Financial advisers back UK infrastructure to counter market headwinds


75 per cent of advisers are positive about the investment outlook for UK infrastructure assets

Three quarters (75 per cent) of financial advisers are bullish about the investment outlook for UK infrastructure assets and the majority (59 per cent) expect to see increasing demand amongst clients for exposure to the sector through SIPPs and ISAs over the next five years, according to a new study.

The research, conducted by Foresight Group LLP, a leading independent infrastructure and private equity manager, among 206 financial advisers, shows that infrastructure is poised to become an increasingly popular asset class for investors as it mitigates four of the biggest headwinds facing client portfolios. These were identified as volatility by more than half (56 per cent) of advisers, a market correction (49 per cent); inflation (42 per cent) and interest rate rises (28 per cent). 

Three in ten (32 per cent) advisers are looking to increase their clients’ allocation to the asset class over the next three years.

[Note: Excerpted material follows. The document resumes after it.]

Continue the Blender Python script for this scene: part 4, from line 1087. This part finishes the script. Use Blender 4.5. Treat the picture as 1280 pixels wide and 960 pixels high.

Foresight’s analysis reveals that UK Listed Infrastructure investment companies significantly outperformed UK equity markets over five years to August 2017. The FTSE All Share grew 61 per cent compared to 70 per cent for UK Listed Infrastructure investment companies while also experiencing significantly lower volatility (4.9 per cent against 13.1 per cent) over the same period.

In response to growing demand from advisers and investors, Foresight is applying its experience in the energy and infrastructure sectors to launch an income fund targeting UK infrastructure later in 2017. The fund will invest in UK listed renewable energy and infrastructure investment company equities and bonds.

Growth of renewable energy as an investible asset class

The UK has seen unprecedented growth in renewable energy and infrastructure investment over the last five years. In the next eight years, the UK is predicted to experience a 27 per cent annual increase in cumulative renewable energy generation. Much of this investment has and is expected to come from UK listed renewable energy and infrastructure investment companies, of which there are over 20, with a combined market capitalisation of £17bn.

Jamie Richards, Partner at Foresight, commented: “The global and UK energy market is undergoing a generational change, opening investment opportunities across generation, transmission and distribution technologies. The global decarbonisation agenda will lead to a growing reliance on renewable energy, which is becoming cheaper to produce and easier to store. Meanwhile, the retirement of existing fossil fuel plants will drive increased demand.”